■ Supplied material:
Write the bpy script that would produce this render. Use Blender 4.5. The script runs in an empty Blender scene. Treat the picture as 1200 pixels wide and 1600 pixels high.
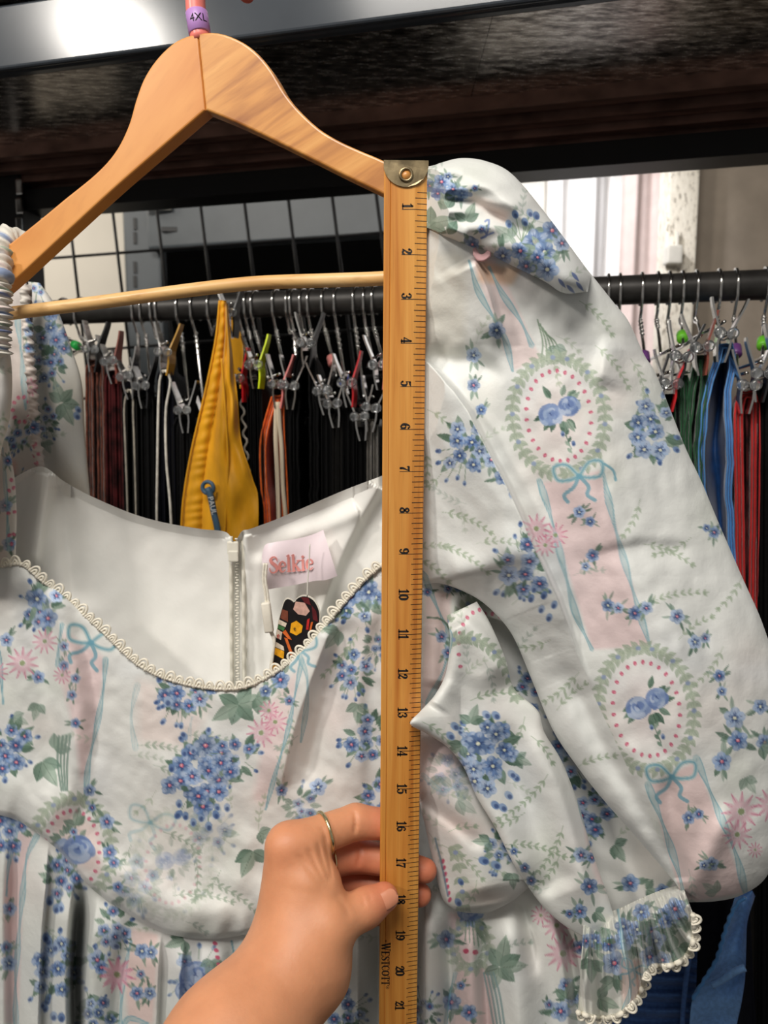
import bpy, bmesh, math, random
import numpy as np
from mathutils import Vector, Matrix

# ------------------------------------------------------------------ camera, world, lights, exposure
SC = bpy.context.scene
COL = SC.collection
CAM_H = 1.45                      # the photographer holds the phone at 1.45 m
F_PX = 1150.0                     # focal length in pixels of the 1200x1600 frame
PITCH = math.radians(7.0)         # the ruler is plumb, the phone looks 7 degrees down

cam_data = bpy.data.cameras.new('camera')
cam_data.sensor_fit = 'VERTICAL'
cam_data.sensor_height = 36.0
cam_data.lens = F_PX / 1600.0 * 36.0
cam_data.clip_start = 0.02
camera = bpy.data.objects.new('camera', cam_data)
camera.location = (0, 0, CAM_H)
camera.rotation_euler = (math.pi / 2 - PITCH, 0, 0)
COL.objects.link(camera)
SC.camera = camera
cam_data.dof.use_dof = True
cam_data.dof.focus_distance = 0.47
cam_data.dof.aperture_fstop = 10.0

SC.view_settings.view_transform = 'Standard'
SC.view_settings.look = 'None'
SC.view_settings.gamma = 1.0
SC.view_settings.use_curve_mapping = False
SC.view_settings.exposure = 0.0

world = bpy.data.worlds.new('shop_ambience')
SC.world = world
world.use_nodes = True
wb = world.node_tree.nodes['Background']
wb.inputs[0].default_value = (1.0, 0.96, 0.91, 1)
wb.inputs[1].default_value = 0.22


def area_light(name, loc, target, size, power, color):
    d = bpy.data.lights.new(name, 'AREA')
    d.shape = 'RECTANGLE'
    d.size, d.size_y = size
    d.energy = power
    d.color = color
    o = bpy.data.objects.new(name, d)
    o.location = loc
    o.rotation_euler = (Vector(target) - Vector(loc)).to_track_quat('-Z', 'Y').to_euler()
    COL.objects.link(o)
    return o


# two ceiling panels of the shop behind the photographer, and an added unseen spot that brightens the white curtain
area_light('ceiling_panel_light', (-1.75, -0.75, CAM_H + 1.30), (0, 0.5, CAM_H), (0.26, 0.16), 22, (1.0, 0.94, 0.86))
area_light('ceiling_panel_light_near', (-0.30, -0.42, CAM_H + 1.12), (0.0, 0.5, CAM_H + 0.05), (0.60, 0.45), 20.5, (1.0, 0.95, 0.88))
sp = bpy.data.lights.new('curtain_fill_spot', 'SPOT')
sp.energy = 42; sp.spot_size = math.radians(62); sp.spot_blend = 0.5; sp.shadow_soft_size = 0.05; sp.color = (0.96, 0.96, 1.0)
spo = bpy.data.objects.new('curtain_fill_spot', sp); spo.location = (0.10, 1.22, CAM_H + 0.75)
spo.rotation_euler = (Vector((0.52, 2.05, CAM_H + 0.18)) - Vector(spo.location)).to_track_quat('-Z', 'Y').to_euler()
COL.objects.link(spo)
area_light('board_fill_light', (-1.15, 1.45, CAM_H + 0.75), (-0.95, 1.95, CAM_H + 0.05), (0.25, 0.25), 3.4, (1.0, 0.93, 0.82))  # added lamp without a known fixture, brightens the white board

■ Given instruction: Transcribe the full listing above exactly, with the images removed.

■ Answer to the exercise:
Write the bpy script that would produce this render. Use Blender 4.5. The script runs in an empty Blender scene. Treat the picture as 1200 pixels wide and 1600 pixels high.
import bpy, bmesh, math, random
import numpy as np
from mathutils import Vector, Matrix

# ------------------------------------------------------------------ camera, world, lights, exposure
SC = bpy.context.scene
COL = SC.collection
CAM_H = 1.45                      # the photographer holds the phone at 1.45 m
F_PX = 1150.0                     # focal length in pixels of the 1200x1600 frame
PITCH = math.radians(7.0)         # the ruler is plumb, the phone looks 7 degrees down

cam_data = bpy.data.cameras.new('camera')
cam_data.sensor_fit = 'VERTICAL'
cam_data.sensor_height = 36.0
cam_data.lens = F_PX / 1600.0 * 36.0
cam_data.clip_start = 0.02
camera = bpy.data.objects.new('camera', cam_data)
camera.location = (0, 0, CAM_H)
camera.rotation_euler = (math.pi / 2 - PITCH, 0, 0)
COL.objects.link(camera)
SC.camera = camera
cam_data.dof.use_dof = True
cam_data.dof.focus_distance = 0.47
cam_data.dof.aperture_fstop = 10.0

SC.view_settings.view_transform = 'Standard'
SC.view_settings.look = 'None'
SC.view_settings.gamma = 1.0
SC.view_settings.use_curve_mapping = False
SC.view_settings.exposure = 0.0

world = bpy.data.worlds.new('shop_ambience')
SC.world = world
world.use_nodes = True
wb = world.node_tree.nodes['Background']
wb.inputs[0].default_value = (1.0, 0.96, 0.91, 1)
wb.inputs[1].default_value = 0.22


def area_light(name, loc, target, size, power, color):
    d = bpy.data.lights.new(name, 'AREA')
    d.shape = 'RECTANGLE'
    d.size, d.size_y = size
    d.energy = power
    d.color = color
    o = bpy.data.objects.new(name, d)
    o.location = loc
    o.rotation_euler = (Vector(target) - Vector(loc)).to_track_quat('-Z', 'Y').to_euler()
    COL.objects.link(o)
    return o


# two ceiling panels of the shop behind the photographer, and an added unseen spot that brightens the white curtain
area_light('ceiling_panel_light', (-1.75, -0.75, CAM_H + 1.30), (0, 0.5, CAM_H), (0.26, 0.16), 22, (1.0, 0.94, 0.86))
area_light('ceiling_panel_light_near', (-0.30, -0.42, CAM_H + 1.12), (0.0, 0.5, CAM_H + 0.05), (0.60, 0.45), 20.5, (1.0, 0.95, 0.88))
sp = bpy.data.lights.new('curtain_fill_spot', 'SPOT')
sp.energy = 42; sp.spot_size = math.radians(62); sp.spot_blend = 0.5; sp.shadow_soft_size = 0.05; sp.color = (0.96, 0.96, 1.0)
spo = bpy.data.objects.new('curtain_fill_spot', sp); spo.location = (0.10, 1.22, CAM_H + 0.75)
spo.rotation_euler = (Vector((0.52, 2.05, CAM_H + 0.18)) - Vector(spo.location)).to_track_quat('-Z', 'Y').to_euler()
COL.objects.link(spo)
area_light('board_fill_light', (-1.15, 1.45, CAM_H + 0.75), (-0.95, 1.95, CAM_H + 0.05), (0.25, 0.25), 3.4, (1.0, 0.93, 0.82))  # added lamp without a known fixture, brightens the white board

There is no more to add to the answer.